В моей избе Валентину с Левой пришлось произвести отдельную операцию. Счетчик у меня унесли лихие люди, провод перегорел. Валентин с Левой притащили лестницу... Оба рисковали жизнью, ибо напряжение высокое. Жена Левы Таня пыталась остановить мужа. Молча стояли внизу малые Левины дети и их подружка Машенька. Лева всем объяснил, что в резиновых сапогах неопасно, без заземления электричество не убьет.
Свет зажегся, все осветилось лампочкой Ильича. Валентин почему-то сказал, что высшее образование не закончил, в силу серьезных причин, но считает себя интеллигентом.

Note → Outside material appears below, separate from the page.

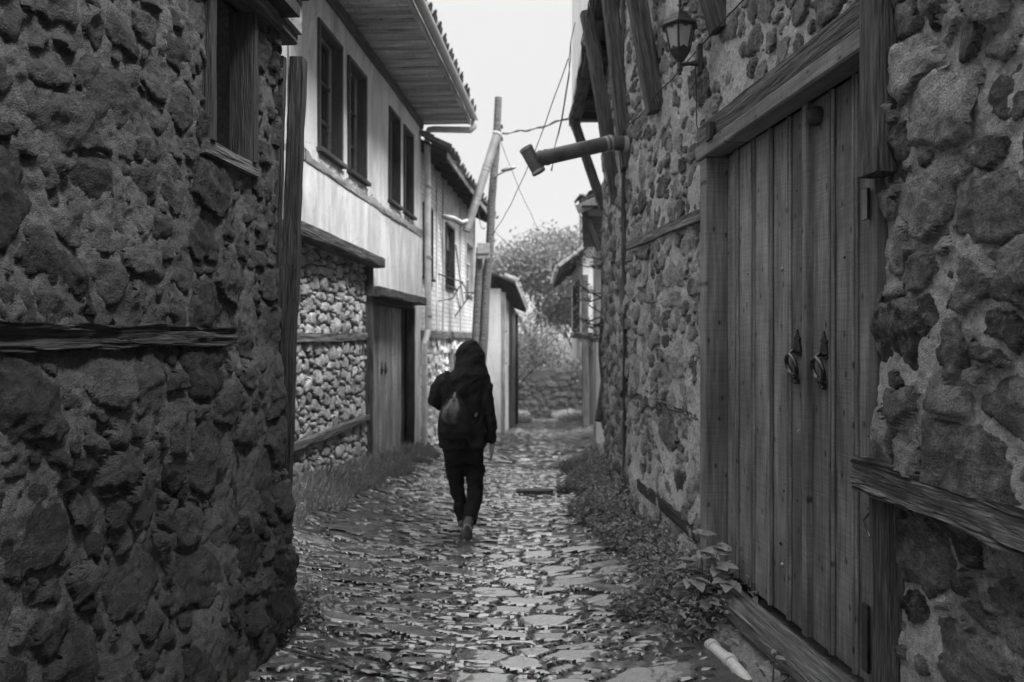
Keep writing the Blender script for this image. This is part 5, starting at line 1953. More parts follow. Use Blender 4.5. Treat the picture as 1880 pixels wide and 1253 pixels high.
def build_person():
    Pn = root('person', Vector((PX0, PY0, PZ0)), 'person in black hooded jacket and trousers walking away down the lane', 'person')
    k = PK
    # body under the clothes, one continuous figure
    g = []
    g.append(loft_geo([(PP(850, 822), 33 * k, 0.095), (PP(848, 795), 35 * k, 0.105), (PP(848, 765), 30 * k, 0.09), (PP(849, 730), 32 * k, 0.09),
                       (PP(850, 705), 36 * k, 0.09), (PP(851, 692), 34 * k, 0.08), (PP(855, 682), 18 * k, 0.06), (PP(858, 672, 0.01), 11 * k, 0.052), (PP(860, 662, 0.02), 11 * k, 0.052)]))
    hd = PP(862, 645, 0.045)
    g.append(loft_geo([(hd + Vector((0, 0.03, -0.115)), 0.025, 0.03), (hd + Vector((0, 0.02, -0.095)), 0.048, 0.06), (hd + Vector((0, 0.01, -0.05)), 0.066, 0.086),
                       (hd, 0.074, 0.095), (hd + Vector((0, -0.005, 0.05)), 0.070, 0.090), (hd + Vector((0, -0.01, 0.085)), 0.046, 0.06), (hd + Vector((0, -0.01, 0.098)), 0.015, 0.02)], 20, 1.0))
    # nose, brow, ears
    g.append(tube_geo([hd + Vector((0, 0.09, 0.015)), hd + Vector((0, 0.112, -0.028)), hd + Vector((0, 0.088, -0.036))], [0.009, 0.014, 0.009], 8))
    for s in (-1, 1):
        g.append(tube_geo([hd + Vector((s * 0.072, 0, 0.02)), hd + Vector((s * 0.083, -0.008, 0.0)), hd + Vector((s * 0.072, 0, -0.028))], [0.009, 0.014, 0.009], 8))
    arms = {'l': ([PP(815, 694), PP(796, 738, 0.0), PP(822, 738, 0.24)], [0.044, 0.037, 0.026]),
            'r': ([PP(888, 696), PP(899, 755, -0.03), PP(903, 815, 0.03)], [0.044, 0.036, 0.024])}
    for s, (p, r_) in arms.items():
        g.append(tube_geo([p[0], p[0].lerp(p[1], 0.5), p[1], p[1].lerp(p[2], 0.4), p[2]], [r_[0], r_[0] * 0.95, r_[1], r_[1], r_[2]], 12))
    # right hand hanging, fingers curled; thumb towards the body's front
    wv = arms['r'][0][2]
    g.append(loft_geo([(wv + Vector((0.0, 0.0, 0.01)), 0.021, 0.030), (wv + Vector((0.0, 0.005, -0.03)), 0.020, 0.040), (wv + Vector((-0.002, 0.008, -0.075)), 0.018, 0.042)], 12))
    for q, ln in enumerate((0.072, 0.080, 0.075, 0.060)):
        b = wv + Vector((0.0, 0.040 - 0.021 * q, -0.070))
        g.append(tube_geo([b, b + Vector((-0.003, 0.004, -ln * 0.45)), b + Vector((-0.016, 0.006, -ln * 0.8)), b + Vector((-0.030, 0.006, -ln))], [0.0105, 0.0098, 0.009, 0.0075], 8))
    b = wv + Vector((-0.002, 0.034, -0.02))
    g.append(tube_geo([b, b + Vector((-0.014, 0.028, -0.03)), b + Vector((-0.022, 0.034, -0.062))], [0.013, 0.011, 0.008], 8))
    # left hand up at the chest
    wl = arms['l'][0][2]
    g.append(loft_geo([(wl + Vector((0.0, 0.0, -0.02)), 0.03, 0.02), (wl + Vector((0.02, 0.02, 0.03)), 0.035, 0.02), (wl + Vector((0.03, 0.03, 0.06)), 0.034, 0.018)], 12))
    for q in range(4):
        b = wl + Vector((0.006 + 0.019 * q, 0.03, 0.055))
        g.append(tube_geo([b, b + Vector((0.002, 0.018, 0.03)), b + Vector((0.002, 0.005, 0.055)), b + Vector((0.002, -0.02, 0.055))], [0.010, 0.0095, 0.009, 0.0075], 8))
    b = wl + Vector((0.045, 0.01, 0.01))
    g.append(tube_geo([b, b + Vector((0.025, 0.0, 0.02)), b + Vector((0.03, -0.01, 0.045))], [0.012, 0.011, 0.008], 8))
    legs = {'l': [PP(835, 825), PP(838, 898, 0.09), PP(849, 955, 0.06)], 'r': [PP(868, 825), PP(869, 898, 0.02), PP(864, 938, -0.27)]}
    for s, p in legs.items():
        g.append(tube_geo([p[0], p[0].lerp(p[1], 0.5), p[1], p[1].lerp(p[2], 0.4), p[2]], [0.062, 0.050, 0.036, 0.034, 0.030], 12))
    fr = [PP(862, 943, -0.30), PP(862, 968, -0.27), PP(862, 988, -0.22)]
    g.append(tube_geo([legs['r'][2]] + fr, [0.034, 0.034, 0.036, 0.025], 10))
    fl_ = PP(849, 964, 0.06)
    g.append(tube_geo([legs['l'][2], fl_ + Vector((0, -0.02, 0.03)), fl_ + Vector((0, 0.10, 0.0)), fl_ + Vector((0, 0.17, -0.005))], [0.034, 0.036, 0.034, 0.022], 10))
    fused('body', g, M['skin'], Pn, 0.0085, 1)
    # jacket with hood
    g = []
    g.append(loft_geo([(PP(849.5, 819), 43.5 * k, 0.140), (PP(849, 806), 43 * k, 0.142), (PP(848, 788), 42 * k, 0.140), (PP(848, 762), 38 * k, 0.125), (PP(849, 732), 38 * k, 0.122),
                       (PP(850, 708), 43 * k, 0.122), (PP(851, 694), 43 * k, 0.11), (PP(852, 685), 34 * k, 0.09), (PP(856, 677), 25 * k, 0.08), (PP(858, 668, 0.01), 20 * k, 0.075)]))
    g.append(loft_geo([(PP(866, 700, -0.01), 14 * k, 0.06), (PP(866, 693, 0.0), 30 * k, 0.115), (PP(865, 685, 0.01), 32.5 * k, 0.13), (PP(864, 674, 0.03), 31 * k, 0.132), (PP(863, 660, 0.04), 29 * k, 0.132), (PP(862, 647, 0.045), 26.5 * k, 0.128),
                       (PP(862, 636, 0.045), 21.5 * k, 0.115), (PP(862, 628, 0.04), 15 * k, 0.085), (PP(863, 623.5, 0.035), 8 * k, 0.05), (PP(863, 622, 0.03), 2 * k, 0.02)], 24, 0.92))
    g.append(tube_geo([PP(886, 678, 0.05), PP(896, 690, 0.03), PP(899, 693, 0.03)], [0.05, 0.022, 0.012], 10))
    p, r_ = arms['l'][0], None
    g.append(tube_geo([PP(824, 690), PP(812, 696), PP(803, 716), PP(797, 736, 0.0), PP(806, 742, 0.08), PP(820, 740, 0.20)], [0.055, 0.066, 0.062, 0.056, 0.052, 0.042], 14))
    g.append(tube_geo([PP(876, 690), PP(888, 697), PP(895, 725, -0.02), PP(899, 757, -0.03), PP(902, 785, -0.01), PP(903, 812, 0.028)], [0.055, 0.064, 0.058, 0.052, 0.046, 0.041], 14))
    fused('jacket', g, M['jacket'], Pn, 0.0115, 2, 0.019, 3)
    # trousers
    g = [loft_geo([(PP(850, 806), 37 * k, 0.115), (PP(850.5, 822), 38 * k, 0.122), (PP(852, 838), 37 * k, 0.115), (PP(853, 848), 33 * k, 0.10)])]
    p = legs['l']
    g.append(tube_geo([PP(834, 832), PP(835, 865, 0.05), PP(838, 900, 0.09), PP(844, 930, 0.08), PP(850, 957, 0.06)], [0.086, 0.080, 0.064, 0.058, 0.052], 16))
    g.append(tube_geo([PP(869, 832), PP(872, 865, 0.02), PP(871, 900, 0.0), PP(868, 925, -0.16), PP(864, 944, -0.27)], [0.088, 0.082, 0.070, 0.064, 0.058], 16))
    fused('trousers', g, M['trousers'], Pn, 0.0115, 2, 0.017, 8)
    # shoes
    g = [tube_geo([PP(864, 936, -0.265), PP(862, 946, -0.30), PP(861.5, 962, -0.29), PP(862, 980, -0.25), PP(862, 990, -0.215)], [0.040, 0.046, 0.042, 0.047, 0.028], 14)]
    fused('shoe', g, M['shoe'], Pn, 0.008, 1)
    # its sole faces back to the camera
    A, B = PP(861.5, 943, -0.325), PP(862, 991, -0.245)
    ax = (B - A).normalized()
    nb = Vector((0, -1, 0)) - ax * Vector((0, -1, 0)).dot(ax)
    nb.normalize()
    sd = ax.cross(nb)
    Ls = (B - A).length
    out = []
    for t, w in ((0.0, 0.014), (0.04, 0.028), (0.16, 0.036), (0.38, 0.030), (0.55, 0.036), (0.75, 0.046), (0.9, 0.038), (0.98, 0.020), (1.0, 0.008)):
        out.append((t * Ls, w))
    poly = [(a, w) for a, w in out] + [(a, -w) for a, w in out[::-1]]
    geo_obj('sole', [prism_geo(poly, A, ax, sd, nb, 0.02)], M['sole'], Pn, False)
    fl0 = PP(849, 968, 0.02)
    g = [tube_geo([fl0 + Vector((0, -0.045, 0.035)), fl0 + Vector((0, 0.0, 0.035)), fl0 + Vector((0, 0.09, 0.028)), fl0 + Vector((0, 0.17, 0.022)), fl0 + Vector((0, 0.20, 0.018))], [0.030, 0.042, 0.042, 0.040, 0.022], 14)]
    fused('shoe', g, M['shoe'], Pn, 0.008, 1)
    poly = [(-0.05, 0.02), (-0.03, 0.034), (0.06, 0.032), (0.13, 0.044), (0.18, 0.035), (0.205, 0.012), (0.205, -0.012), (0.18, -0.035), (0.13, -0.044), (0.06, -0.032), (-0.03, -0.034), (-0.05, -0.02)]
    geo_obj('sole', [prism_geo(poly, fl0 + Vector((0, 0, -0.012)), Vector((0, 1, 0)), Vector((-1, 0, 0)), Vector((0, 0, 1)), 0.022)], M['sole'], Pn, False)
    # backpack
    Bp = root('backpack', PP(838, 800, -0.2), 'small black leather backpack with shiny flap on the walker\'s back', 'backpack')
    g = [loft_geo([(PP(838, 801, -0.19), 24 * k, 0.05), (PP(837.5, 798, -0.195), 29 * k, 0.07), (PP(837.5, 785, -0.20), 31 * k, 0.08), (PP(837.5, 765, -0.195), 29 * k, 0.078), (PP(837, 748, -0.19), 25 * k, 0.07),
                   (PP(837, 735, -0.185), 19 * k, 0.058), (PP(837.5, 727, -0.18), 10 * k, 0.035), (PP(838, 721, -0.175), 9 * k, 0.03)], 24, 0.62)]
    fused('bag', g, M['jacket'], Bp, 0.009, 2, 0.006, 14)
    # flap: sheet curved over the upper half
    V, F = [], []
    nu, nv = 14, 12
    for j in range(nv + 1):
        t = j / nv
        py = 725 + 46 * t
        hw = (8 + 12.5 * min(1, t * 2.2) ** 0.8) * k
        if t > 0.85:
            hw *= 1 - 0.25 * ((t - 0.85) / 0.15) ** 2
        dep = -0.215 - 0.062 * math.sin(min(1, t * 1.5) * math.pi / 2) - 0.008
        for i in range(nu + 1):
            u = 2 * i / nu - 1
            pinch = 0.006 * math.sin(u * 5 + t * 2) * (1 - t)
            V.append(PP(834 + 1.5 * (1 - t), py, dep + 0.035 * u * u + pinch) + Vector((u * hw, 0, 0)))
    for j in range(nv):
        for i in range(nu):
            a = j * (nu + 1) + i
            F.append((a, a + nu + 1, a + nu + 2, a + 1))
    o = geo_obj('flap', [(V, F)], M['leather'], Bp)
    md = o.modifiers.new('solid', 'SOLIDIFY')
    md.thickness = 0.006
    md.offset = 0
    tube('drawstring_neck', [PP(838, 728, -0.185), PP(838, 723, -0.18), PP(838.5, 717, -0.165)], [0.035, 0.03, 0.018], M['leather'], Bp, 12)
    for pts in ([PP(838, 722, -0.165), PP(832, 712, -0.15), PP(825, 696, -0.13), PP(820, 685, -0.09), PP(820, 680, -0.02), PP(822, 684, 0.06)],
                [PP(840, 722, -0.165), PP(850, 711, -0.15), PP(862, 699, -0.135), PP(876, 691, -0.115), PP(886, 688, -0.05), PP(887, 690, 0.04)],
                [PP(862, 796, -0.16), PP(880, 775, -0.10), PP(888, 755, -0.03)]):
        # flat strap
        V, F = [], []
        for q, p_ in enumerate(pts):
            d = (pts[min(q + 1, len(pts) - 1)] - pts[max(q - 1, 0)]).normalized()
            out_ = Vector((0, -1, 0)) if q < 3 else Vector((0, -0.3, 1)).normalized()
            sd_ = d.cross(out_).normalized()
            for a_, b_ in ((-1, 1), (1, 1), (1, -1), (-1, -1)):
                V.append(p_ + sd_ * (0.014 * a_) + out_ * (0.004 * b_ + 0.004))
        for q in range(len(pts) - 1):
            for s in range(4):
                F.append((q * 4 + s, q * 4 + (s + 1) % 4, (q + 1) * 4 + (s + 1) % 4, (q + 1) * 4 + s))
        F.append((3, 2, 1, 0))
        nn = (len(pts) - 1) * 4
        F.append((nn, nn + 1, nn + 2, nn + 3))
        geo_obj('strap', [(V, F)], M['trousers'], Bp, True, 30)
    tube('buckle', [PP(873, 757, -0.135), PP(876, 753, -0.135), PP(877, 757, -0.133), PP(874, 760, -0.135), PP(873, 757, -0.135)], 0.004, M['zinc'], Bp, 6)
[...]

На электрической плитке я сварил кастрюлю гороховой тюри, вышло шибко вкусно. Вечером истопил печку, стал совершенно счастливым.
Читал Бориса Зайцева, думал, что революция была совершенно необходима; описанные Зайцевым персонажи сами но себе подлежали какому-либо исчезновению. У Зайцева они один за другим красиво умирают, разумеется, без политической подоплеки. Писатель предчувствует, что его персонажи должны сойти с арены действительной жизни, он им помогает сойти, но не знает, какие станут на их место. Следовало все это ускорить, обновить состав действующих лиц; данный состав себя изжил...
В нашей исторической публицистике как-то проглянула гипотеза, что русская литература прошлого, начала нашего века, ведущую тенденцию которой как бы закругляет Борис Зайцев, изображала не тех людей, не ту страну, не ту историю, каковые имели — или вправе были иметь — место в действительности, тем самым провоцируя ход истории, то есть формируя фиктивное общественное мнение, подсказывая какому-либо диктатору-авантюристу образ действий, ну, например, Гитлеру, а ранее, возможно, Ленину.
Были другие лица в истории России, вполне в национальном духе, с практическим умом и положительной программой, но оказались незамеченными или шаржированными литературой. Был шанс у страны ступить на общечеловеческий путь самоуважения и благоденствия, но им пренебрегли как подвохом. Литература спровоцировала ход событий, результат коего совершенно ужасен, и для писателей тоже — какое-то кровавое фиаско, скверный анекдот. Такова гипотеза одного из наших исторических публицистов, вовремя скрывшегося за бугор. Речь идет о классической литературе, а ежели подступиться с таким вердиктом к советской? От нее только клочья полетят. Сами-то писатели сообразили хоть раз, что они написали?
Ночью шел дождь, с утра поливало, к полдню на небе заголубело. Думал, что окажись здесь мои давно покойные друзья: Виктор Головинский, Виктор Курочкин — они бы ловили щук на жерлицы, на спиннинг, достигли бы первенства в этом деле среди прочих ловцов... Так же и занятия литературой требуют азарта, стремления к первенству.